Everything you listed is a flicker effect because there is no other way to do it on the PCE.
And you know this because? Everything I listed specifically is
not a flicker based effect. You need to go back check for yourself if you gonna make such declarations. And you even make them admittedly without any knowledge of the system too.
The possible exception is that one one level of Sapphire with the light on the floor. I don't quite understand how that was done. I'm suspecting its just very effective use of traditional animation, but honestly I have no idea. Maybe its just really kick-ass flicker.
Sapphire is not an exception from that list. It doesn't flicker. I'm not sure how flicker can be more than what it is, more kick-ass or super. You can't just increase the rate of alternating pixels beyond what the display allows, now can you? And as a side note: LCDs still uses flicker. Much higher rate. Plasma uses flicker too. Just much higher than 60hz.

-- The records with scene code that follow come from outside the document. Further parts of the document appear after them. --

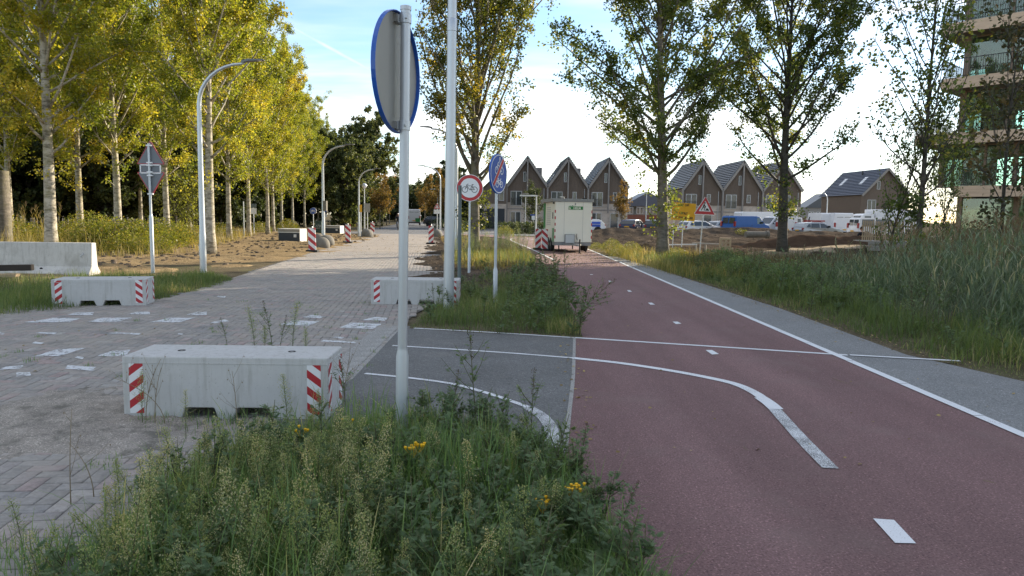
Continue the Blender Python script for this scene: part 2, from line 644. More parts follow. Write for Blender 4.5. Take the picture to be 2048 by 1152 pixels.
m_boulder = mat('boulder', (.17, .16, .14), .9, var=.25, scale=5, bump=.4, bscale=24)
m_wood_dk = mat('dark_timber', (.035, .027, .022), .85, var=.3, scale=4, bump=.4, bscale=30, stretch=(.3, 4, 4))
m_wood_pale = mat('pale_timber', (.40, .30, .19), .8, var=.16, scale=5, bump=.2, bscale=40, stretch=(4, 4, .4))
m_wood_bd = mat('weathered_board', (.30, .28, .25), .85, var=.16, scale=4, stretch=(.3, 3, 3), bump=.2)
m_ivory = mat('trailer_cream', (.86, .845, .76), .5, var=.04, scale=1.2, dirt=(.5, .48, .4), dscale=1.2, dlo=.6, dhi=.9)
m_green_l = mat('logo_green', (.02, .22, .05), .5, var=.05)
m_grey_t = mat('trailer_grey', (.28, .29, .30), .55, .2, var=.06)
m_white_v = mat('van_white', (.72, .73, .75), .4, var=.03, spec=.6)
m_blue_v = mat('van_blue', (.015, .10, .34), .5, var=.05, spec=.4)
m_navy_v = mat('car_navy', (.015, .022, .06), .25, var=.05, spec=.6)
m_dark_v = mat('car_dark', (.03, .032, .036), .25, var=.05, spec=.6)
m_silver_v = mat('car_silver', (.34, .36, .38), .3, .5, var=.05)
m_stripe_v = mat('van_blue_band', (.03, .09, .45), .4, var=.04)
m_carglass = mat('car_window', (.03, .04, .048), .06, var=.05, spec=.8)
m_rim = mat('wheel_rim', (.35, .36, .37), .4, .6, var=.05)
m_tail = mat('tail_lamp', (.30, .01, .012), .3, var=.05)
m_head = mat('head_lamp', (.7, .72, .74), .15, var=.04)
m_housebrick = mat('pale_brick', (.54, .46, .39), .85, var=.14, scale=7, bump=.2, bscale=40, dirt=(.29, .24, .20), dscale=1.2)
m_tile = mat('roof_tile', (.060, .068, .082), .42, var=.16, scale=3, spec=.7)
m_clad = mat('house_cladding', (.155, .118, .090), .8, var=.22, scale=6, stretch=(8, 8, .25), bump=.3, bscale=30)
m_trim = mat('grey_timber_trim', (.27, .25, .23), .8, var=.12, scale=4)
m_frame_w = mat('pale_window_frame', (.52, .53, .53), .5, var=.04)
m_pane = mat('house_pane', (.05, .062, .072), .07, var=.1, spec=.8)
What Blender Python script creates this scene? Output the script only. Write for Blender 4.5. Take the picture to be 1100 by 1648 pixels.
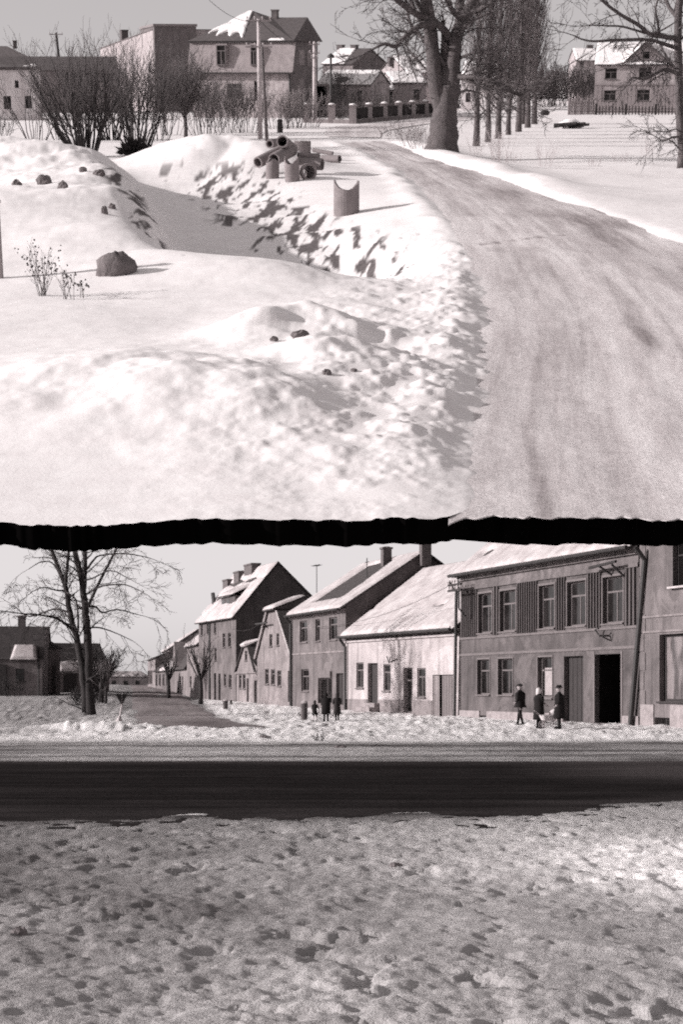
import bpy, math, random
import numpy as np
from mathutils import Matrix, Vector
R = math.radians
scene = bpy.context.scene
for o in list(bpy.data.objects):
    bpy.data.objects.remove(o)
COL = scene.collection

# ------------------------------------------------------------------ camera
FPX = 3000.0                       # focal length in photograph pixels (photograph 1100 px wide)
EYE = 1.6                          # eye height over the village street
cam_d = bpy.data.cameras.new("camera")
cam = bpy.data.objects.new("camera", cam_d)
COL.objects.link(cam)
cam.location = (0, 0, EYE)
cam.rotation_euler = (R(90), 0, 0)
cam_d.sensor_fit = 'HORIZONTAL'
cam_d.sensor_width = 36.0
cam_d.lens = 36.0 * FPX / 1100.0
cam_d.shift_y = 281.0 / 1100.0
cam_d.clip_start = 0.5
cam_d.clip_end = 6000.0
scene.camera = cam

# ------------------------------------------------------------------ sky, sun, exposure
SUN_EL, SUN_AZ = 18.5, 10.0        # elevation; degrees towards the viewer from due left
sun_dir = Vector((-math.cos(R(SUN_EL)) * math.cos(R(SUN_AZ)), -math.cos(R(SUN_EL)) * math.sin(R(SUN_AZ)), math.sin(R(SUN_EL))))
world = bpy.data.worlds.new("World")
scene.world = world
world.use_nodes = True
wn = world.node_tree
for n in list(wn.nodes):
    wn.nodes.remove(n)
w_out = wn.nodes.new('ShaderNodeOutputWorld')
w_bg = wn.nodes.new('ShaderNodeBackground')
w_sky = wn.nodes.new('ShaderNodeTexSky')
w_bw = wn.nodes.new('ShaderNodeRGBToBW')
w_mul = wn.nodes.new('ShaderNodeMixRGB')
w_sky.sky_type = 'NISHITA'
w_sky.sun_disc = False
w_sky.sun_elevation = R(SUN_EL)
w_sky.sun_rotation = math.atan2(sun_dir.x, sun_dir.y)
w_sky.air_density = 1.0
w_sky.dust_density = 1.0
w_sky.ozone_density = 1.0
w_mul.blend_type = 'MULTIPLY'
w_mul.inputs[0].default_value = 1.0
w_mul.inputs[2].default_value = (1.0, 0.945, 0.95, 1)      # the warm grey of the toned print
w_bg.inputs[1].default_value = 0.15
wn.links.new(w_sky.outputs[0], w_bw.inputs[0])
w_gam = wn.nodes.new('ShaderNodeMath'); w_gam.operation = 'POWER'; w_gam.inputs[1].default_value = 0.55   # thin winter haze: an evener sky
wn.links.new(w_bw.outputs[0], w_gam.inputs[0])
wn.links.new(w_gam.outputs[0], w_mul.inputs[1])
wn.links.new(w_mul.outputs[0], w_bg.inputs[0])
wn.links.new(w_bg.outputs[0], w_out.inputs[0])
sun_l = bpy.data.lights.new("sun", 'SUN')
sun_l.energy = 2.6
sun_l.angle = R(1.3)          # low winter sun through thin haze
sun_l.color = (1.0, 0.96, 0.95)
sun = bpy.data.objects.new("sun", sun_l)
COL.objects.link(sun)
sun.location = (-60, -20, 80)
sun.rotation_euler = sun_dir.to_track_quat('Z', 'Y').to_euler()
scene.view_settings.view_transform = 'Standard'
scene.view_settings.look = 'None'
scene.view_settings.gamma = 1.0
scene.view_settings.exposure = 1.27
scene.cycles.max_bounces = 5
scene.cycles.diffuse_bounces = 3
scene.cycles.transparent_max_bounces = 4
scene.cycles.filter_width = 2.0
scene.cycles.use_denoising = False
scene.cycles.use_adaptive_sampling = True
scene.cycles.adaptive_threshold = 0.05
scene.cycles.adaptive_min_samples = 16
scene.cycles.sample_clamp_indirect = 4.0

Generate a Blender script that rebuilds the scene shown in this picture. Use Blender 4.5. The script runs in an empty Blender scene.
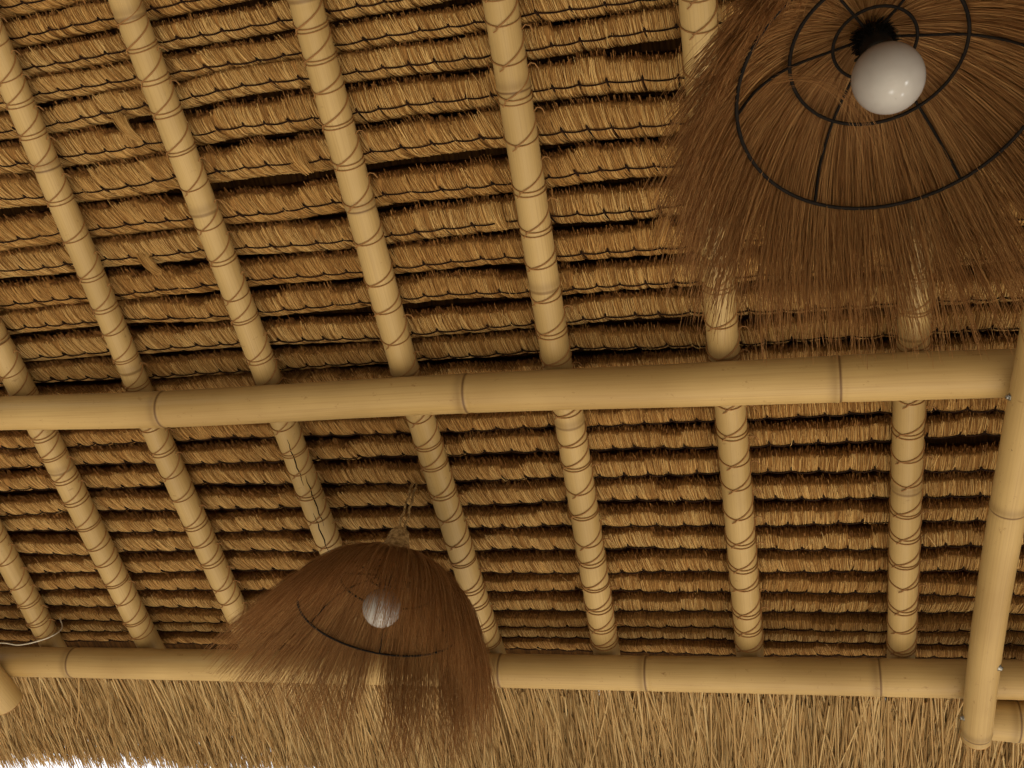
import bpy, math, random
import numpy as np
from mathutils import Matrix, Vector

rng = np.random.default_rng(7)
random.seed(7)
COL = bpy.context.scene.collection
SC = bpy.context.scene

# ------------------------------------------------------------------ the place: camera and roof plane
AZ, EL, RO, PITCH, F = math.radians(-19.26), math.radians(40.0), math.radians(9.94), math.radians(15.86), 1047.75
CAMZ = 1.6
fw = np.array([math.sin(AZ)*math.cos(EL), math.cos(AZ)*math.cos(EL), math.sin(EL)])
rt0 = np.array([math.cos(AZ), -math.sin(AZ), 0.0]); up0 = np.cross(rt0, fw)
RT = rt0*math.cos(RO)+up0*math.sin(RO); UP = -rt0*math.sin(RO)+up0*math.cos(RO)
CAM = np.array([0, 0, CAMZ])
U = np.array([1.0, 0, 0]); V = np.array([0, math.cos(PITCH), -math.sin(PITCH)]); N = np.array([0, -math.sin(PITCH), -math.cos(PITCH)])

def ray(x, y): return fw+RT*(x-512)/F-UP*(y-384)/F
_d = ray(600, 0)
H = -2.05*(_d@N)                       # distance camera to roof plane

def uv(x, y, h=0.0):
    """where the line of sight through a spot of the photograph meets the layer h below the roof: its (u, v, depth)"""
    d = ray(x, y); t = -(H-h)/(d@N); p = d*t
    return p[0], p@V, t
def W(u, v, h):
    """roof coordinates (along the beams, down the slope, hanging below the thatch) to world"""
    u = np.asarray(u, float)[..., None]; v = np.asarray(v, float)[..., None]; h = np.asarray(h, float)[..., None]
    return CAM+u*U+v*V+(h-H)*N

# ------------------------------------------------------------------ helpers
def mesh_np(name, verts, quads, mat, parent=None, uvs=None, attrs=None, smooth=True, tris=None):
    me = bpy.data.meshes.new(name)
    verts = np.asarray(verts, np.float32).reshape(-1, 3); quads = np.asarray(quads, np.int32).reshape(-1, 4)
    nt = 0 if tris is None else len(tris)
    loops = quads.ravel()
    starts = np.arange(len(quads), dtype=np.int32)*4
    if nt:
        tris = np.asarray(tris, np.int32).reshape(-1, 3)
        starts = np.concatenate([starts, len(loops)+np.arange(nt, dtype=np.int32)*3]); loops = np.concatenate([loops, tris.ravel()])
    me.vertices.add(len(verts)); me.vertices.foreach_set('co', verts.ravel())
    me.loops.add(len(loops)); me.loops.foreach_set('vertex_index', loops.astype(np.int32))
    me.polygons.add(len(starts)); me.polygons.foreach_set('loop_start', starts.astype(np.int32))
    me.polygons.foreach_set('use_smooth', np.full(len(starts), smooth))
    if uvs is not None:
        l = me.uv_layers.new(name='UVMap'); l.data.foreach_set('uv', np.asarray(uvs, np.float32)[loops].ravel())
    for k, a in (attrs or {}).items():
        at = me.attributes.new(k, 'FLOAT', 'POINT'); at.data.foreach_set('value', np.asarray(a, np.float32).ravel())
    me.update(calc_edges=True); me.validate()
    me.materials.append(mat)
    o = bpy.data.objects.new(name, me); COL.objects.link(o)
    if parent is not None: o.parent = parent; o.matrix_parent_inverse = parent.matrix_basis.inverted()
    return o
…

I could explain these effects if you really wanted know, but knowing how they were done doesn't change the original point - that you think 'ALL' transparency on the PCE is flicker based. There's the SGX demos, but that's the SGX so you exclude them. That's valid, since 2 of the three demos required SGX specific hardware to create the effect. And no, they don't use any sort of flicker.
But there's also Jackie Chan. One of those SGX demos uses the same effect of Jackie Chan. And it's also not a flicker effect. Add that to the list of transparency effects on the PCE that's not flicker based and in a game.
The reason I mentioned LCDs wasn't to say, "these effects suck because they don't work on LCDs". That would be silly. I was merely pointing out that the reason they don't work on such displays is because they are flickering, therefore, if you want to know which transparencies are flicker based, just watch a Youtube video of the game that was grabbed via analog video capture.
Well, using the LCD and capture type devices as example; they can look even
better than a real/original SD display. Not every LCD simply throws away 1 frame. Many do
frame blending because it treats the frame as a field. It really depends on the hardware. Most of the stuff you see on youtube is emulation screen capture vids. You have to go the extra mile if you wanted to frame blend that sort of footage, since YT doesn't support 60p in all resolutions (supposedly it does for 240p view mode, but not all videos for some reason). Back to point; it's not JUST flicker that doesn't show in the examples you're talking about. Anything that exists in 60fps time zone is lost when dropping a frame. That means a lot of Shmups only show half the bullets for those kind of videos too. And that has nothing to do flicker. Anyway, I'm still not sure what this has to do with flicker base effects. These systems weren't made to be view on display equipment that's going to be dropping/not display half the frames. So they have no relevance as to whether flicker is a valid method or not. Nor does emulation (which often breaks the illusion since it will drop frames from time to time).
Regarding transparencies on the SS. I'm pretty sure they are, like the SNES, limited to BG layers or something like that. They are used well in...Thunderforce V, I think it is, in the BGs. Shining Force III has one town with a giant blue gem or something (it was a long time ago) that is transparent and not made using dithering, that obviously isn't a BG by nature, but it, but maybe its possible to use a matte of sorts aligned with a polygon (not correct terms here, sorry).
It's not. All warped quads can be rendered in transparency. There's an undesirable effect in the rendering when there's an overlapping bend edge of the same quad that folds back onto itself. The transparency logic isn't correctly applied. If you technically capable of following along, there's an in depth explanation over at
spritesmind dev forum.
I believe, some of them are done with tiles (or stuff), which are like a stealth plane over the background which then can be changed in colors to creat kind of the illusion of a transparent transformation. In fact it's only an animation over the actual BG.
stealth plane over the background O_o
If you really want to know, I can explain them. Sometimes it's better not to know the magic behind the trick
It losses its luster afterwards....
No one mentioned the TFIV transparency demo for PCE? But I guess that doesn't count since we're not counting demos.